I spent large swaths of Rambo III's run time reading about the Russian war in Afghanistan, so I wasn't exactly paying immensely close attentions, but overall it's an above average 80's action movie.  They spent some fair coin into the production so it looks good all around.  Director Peter McDonald has a good eye, and comes up with some pretty amazing action sequences and iconic scenes (like Rambo fixing a puncture wound with gunpowder...it's stunning).  But as with any film overly reliant upon gunfights and gunplay, all that "rat-tat-tat" "ch-ch-ch-" "kapow" gets pretty tedious when it lags on for too long and the last 25 minutes of the film are pretty much non-stop that.  Even still, Rambo III returns the character -- at least a bit -- to the grey area from where he came.  The conflict in Afghanistan was pretty nasty, but America wasn't willing to step in directly.  This was a bit of a critique of that...but at the same time, "Russia's Vietnam" was also a war that Rambo (and by proxy, the film implies, America) didn't want to thrust themselves headlong into.

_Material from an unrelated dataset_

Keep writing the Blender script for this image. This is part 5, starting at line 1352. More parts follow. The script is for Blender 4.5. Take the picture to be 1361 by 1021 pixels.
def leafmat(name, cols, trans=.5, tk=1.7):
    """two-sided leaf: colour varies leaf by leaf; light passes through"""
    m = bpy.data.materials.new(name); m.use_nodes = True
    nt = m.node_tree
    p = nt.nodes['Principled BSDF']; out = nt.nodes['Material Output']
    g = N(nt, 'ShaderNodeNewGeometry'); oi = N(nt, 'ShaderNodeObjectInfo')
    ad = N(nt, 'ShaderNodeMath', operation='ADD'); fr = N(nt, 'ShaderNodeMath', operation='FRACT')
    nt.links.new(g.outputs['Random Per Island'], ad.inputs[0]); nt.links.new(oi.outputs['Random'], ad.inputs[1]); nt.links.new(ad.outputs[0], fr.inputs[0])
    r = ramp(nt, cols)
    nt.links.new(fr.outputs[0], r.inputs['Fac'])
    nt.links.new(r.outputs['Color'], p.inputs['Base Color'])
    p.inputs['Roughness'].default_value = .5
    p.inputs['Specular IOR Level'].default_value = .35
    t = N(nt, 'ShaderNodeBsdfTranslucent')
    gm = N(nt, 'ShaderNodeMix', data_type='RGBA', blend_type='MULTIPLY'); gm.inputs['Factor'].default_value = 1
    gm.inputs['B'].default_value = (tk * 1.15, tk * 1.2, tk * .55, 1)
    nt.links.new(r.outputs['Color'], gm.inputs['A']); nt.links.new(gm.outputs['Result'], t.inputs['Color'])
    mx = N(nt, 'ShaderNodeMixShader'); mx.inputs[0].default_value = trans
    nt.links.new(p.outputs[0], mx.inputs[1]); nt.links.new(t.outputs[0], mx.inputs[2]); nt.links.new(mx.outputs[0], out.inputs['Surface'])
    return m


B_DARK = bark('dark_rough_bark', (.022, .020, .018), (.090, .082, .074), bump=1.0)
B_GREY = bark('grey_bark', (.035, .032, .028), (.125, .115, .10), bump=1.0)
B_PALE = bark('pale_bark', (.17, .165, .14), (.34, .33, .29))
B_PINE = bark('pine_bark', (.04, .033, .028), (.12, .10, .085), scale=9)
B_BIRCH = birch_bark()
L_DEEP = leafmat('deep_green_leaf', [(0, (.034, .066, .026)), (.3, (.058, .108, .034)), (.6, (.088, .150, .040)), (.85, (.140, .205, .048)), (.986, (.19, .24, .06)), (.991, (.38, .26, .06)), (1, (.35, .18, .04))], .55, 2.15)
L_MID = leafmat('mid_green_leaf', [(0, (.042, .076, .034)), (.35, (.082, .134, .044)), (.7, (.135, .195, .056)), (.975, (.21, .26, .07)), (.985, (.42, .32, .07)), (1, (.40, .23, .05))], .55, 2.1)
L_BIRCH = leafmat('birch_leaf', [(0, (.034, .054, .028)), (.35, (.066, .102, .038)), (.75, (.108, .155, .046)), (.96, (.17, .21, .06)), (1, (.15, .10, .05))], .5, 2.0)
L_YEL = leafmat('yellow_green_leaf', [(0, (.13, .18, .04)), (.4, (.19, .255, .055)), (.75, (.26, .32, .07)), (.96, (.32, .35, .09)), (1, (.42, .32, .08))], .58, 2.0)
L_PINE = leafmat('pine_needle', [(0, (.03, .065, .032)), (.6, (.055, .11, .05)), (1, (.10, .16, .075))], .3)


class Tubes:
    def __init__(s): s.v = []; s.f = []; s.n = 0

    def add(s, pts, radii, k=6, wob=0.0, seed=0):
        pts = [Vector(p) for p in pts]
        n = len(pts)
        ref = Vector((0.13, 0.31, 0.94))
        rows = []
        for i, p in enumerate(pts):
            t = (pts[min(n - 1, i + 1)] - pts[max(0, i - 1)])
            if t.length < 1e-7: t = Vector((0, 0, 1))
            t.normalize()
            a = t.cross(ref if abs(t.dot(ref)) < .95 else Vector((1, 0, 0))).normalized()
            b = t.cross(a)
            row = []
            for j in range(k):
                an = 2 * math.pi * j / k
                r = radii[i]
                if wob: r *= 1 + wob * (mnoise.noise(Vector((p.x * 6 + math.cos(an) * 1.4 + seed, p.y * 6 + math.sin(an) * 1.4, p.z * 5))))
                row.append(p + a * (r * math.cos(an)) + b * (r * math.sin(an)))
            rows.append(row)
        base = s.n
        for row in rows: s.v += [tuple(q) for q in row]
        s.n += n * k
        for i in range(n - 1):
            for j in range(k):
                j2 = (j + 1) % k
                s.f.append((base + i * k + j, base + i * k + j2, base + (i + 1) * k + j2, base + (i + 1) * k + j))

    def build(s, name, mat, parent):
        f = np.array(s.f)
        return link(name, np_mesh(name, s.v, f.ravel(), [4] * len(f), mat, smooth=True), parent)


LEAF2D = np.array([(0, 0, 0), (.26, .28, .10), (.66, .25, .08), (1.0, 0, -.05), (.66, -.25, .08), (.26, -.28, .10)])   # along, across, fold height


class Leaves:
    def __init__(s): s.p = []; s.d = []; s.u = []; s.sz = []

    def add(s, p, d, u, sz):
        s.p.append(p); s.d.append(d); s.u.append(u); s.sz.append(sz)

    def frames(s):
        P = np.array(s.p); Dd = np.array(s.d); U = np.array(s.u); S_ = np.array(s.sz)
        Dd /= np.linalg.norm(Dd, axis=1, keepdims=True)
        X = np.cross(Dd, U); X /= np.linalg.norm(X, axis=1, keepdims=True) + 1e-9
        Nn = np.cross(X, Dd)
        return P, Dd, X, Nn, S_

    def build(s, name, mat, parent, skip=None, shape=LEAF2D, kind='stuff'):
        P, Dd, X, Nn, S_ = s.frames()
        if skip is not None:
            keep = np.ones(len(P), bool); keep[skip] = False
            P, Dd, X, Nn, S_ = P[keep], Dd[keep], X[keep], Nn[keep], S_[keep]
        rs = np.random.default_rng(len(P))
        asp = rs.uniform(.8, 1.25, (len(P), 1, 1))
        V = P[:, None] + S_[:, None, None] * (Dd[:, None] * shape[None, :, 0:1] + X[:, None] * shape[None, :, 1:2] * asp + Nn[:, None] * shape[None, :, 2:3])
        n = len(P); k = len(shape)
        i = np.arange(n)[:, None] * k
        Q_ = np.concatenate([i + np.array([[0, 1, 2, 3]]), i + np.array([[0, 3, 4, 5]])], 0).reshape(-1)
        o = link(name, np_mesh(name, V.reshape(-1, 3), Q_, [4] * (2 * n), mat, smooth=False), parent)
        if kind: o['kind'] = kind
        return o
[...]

What's most astonishing is how none of these three films are meant for children, at all.  They are exceptionally violent movies with some questionable moral grounds, and in some cases some difficult questions asked.  They aren't funtime action movies, but instead (at least with the first and third) full of questions that are in most cases not forthcoming with easy answers.  That Rambo became a cartoon/toy/video game action star is taking the worst traits of the character -- his aggression and ruthless efficiency -- and building those up as his admirable qualities for young people to replicate.  It's no wonder today's American society is so gun-culture focussed, when the wrong aspects of characters like these were promoted as role models and heroes 30 years ago.